Et la nouvelle loi corrige toutes ces insuffisances?

La nouvelle loi uniformise les régimes d’agrément. A partir d’elle il n’aura plus de reconnaissance ni de convention, il n’aura que des agréments. Ceci facilite le contrôle du secteur et la tâche à la supervision. Cette nouvelle loi, contrairement  à l’ancienne, régit toutes les institutions de microfinance. L’autre avantage c’est que toutes les formes d’institutions de microfinance bénéficient des mêmes privilèges. Les trois activités clés peuvent être menées par celles-ci. Les activités de collecte d’épargne, les activités d’octroi de crédits et il y a une troisième activité qu’on appelle les engagements par signature. C’est-à-dire l’accord des cautions de garantie. Ce que les banques font lorsque vous voulez signer un contrat avec un client quand vous êtes une entreprise et que le client vous demande une caution de garantie, la banque accorde cette caution de garantie. Désormais, les institutions de microfinance pourrait donner jusqu’à une certaine échelle, ladite caution.

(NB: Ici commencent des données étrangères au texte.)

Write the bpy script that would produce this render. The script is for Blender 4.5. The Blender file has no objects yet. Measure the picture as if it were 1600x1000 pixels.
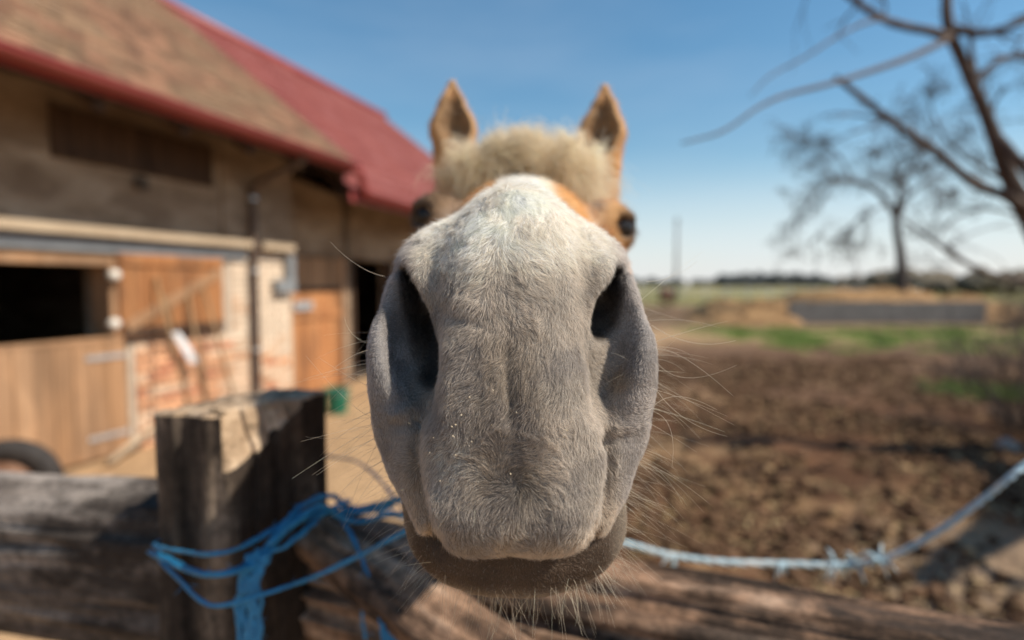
import bpy, math, random
import numpy as np
from mathutils import Vector, Matrix, noise as mnoise

random.seed(7)
RNG = np.random.default_rng(11)
SC = bpy.context.scene
COL = SC.collection
R = math.radians

# ------------------------------------------------------------------ camera
CAM_H = 1.6                      # eye height above the yard
F = 0.5625                       # focal length / picture width
PITCH = math.atan(55.0 / 900.0)
cam_data = bpy.data.cameras.new('camera')
cam_data.sensor_width = 36.0
cam_data.lens = 36.0 * F
cam_data.clip_start = 0.02
cam_data.clip_end = 6000.0
cam_data.dof.use_dof = True
cam_data.dof.focus_distance = 0.293
cam_data.dof.aperture_fstop = 3.0
cam_data.dof.aperture_blades = 9
cam = bpy.data.objects.new('camera', cam_data)
COL.objects.link(cam)
cam.location = (0, 0, CAM_H)
cam.rotation_euler = (math.pi / 2 - PITCH, 0, 0)
SC.camera = cam
CP, SP = math.cos(PITCH), math.sin(PITCH)

# ------------------------------------------------------------------ sun and sky
SUN = Vector((0.65, -0.20, 0.735)).normalized()
sun_el = math.asin(SUN.z)
sun_az = math.atan2(SUN.x, SUN.y)
world = bpy.data.worlds.new('World')
SC.world = world
world.use_nodes = True
wn, wl = world.node_tree.nodes, world.node_tree.links
wn.clear()
w_out = wn.new('ShaderNodeOutputWorld')
w_bg = wn.new('ShaderNodeBackground')
w_sky = wn.new('ShaderNodeTexSky')
w_sky.sky_type = 'NISHITA'
w_sky.sun_disc = False
w_sky.sun_elevation = sun_el
w_sky.sun_rotation = sun_az
w_sky.altitude = 100
w_sky.air_density = 1.25
w_sky.dust_density = 0.3
w_sky.ozone_density = 2.2
w_bg.inputs['Strength'].default_value = 0.100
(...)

De plus, la nouvelle loi renforce le dispositif de supervision. Désormais dans le processus de formalisation, la Bceao joue un grand rôle. L’avis conforme de la Bceao est nécessaire pour avoir l’autorisation. Autre élément qui nous permet de dire que la sécurité sera renforcée, c’est que pour les institutions d’une certaine taille, par exemple celles qui ont déjà deux milliards de dépôt, la supervision revient à la commission bancaire de l’Uemoa et à la Bceao. La loi prévoit que désormais si une institution de microfinance n’est pas en règle et qu’elle est sanctionnée et que la cellule chargée d’appliquer la sanction ne le fait pas, la Bceao dans un délai d’un mois prend directement la sanction. La loi dit aussi que toutes les institutions qui ne sont pas en règle, ont un délai de 2 ans pour se mettre en ordre.

Par ailleurs, Il est créé par décret au Bénin un comité de stabilité financière et d’assainissement du secteur de la microfinance. Le rôle du comité c’est de s’assurer que le secteur fonctionne dans les règles normales.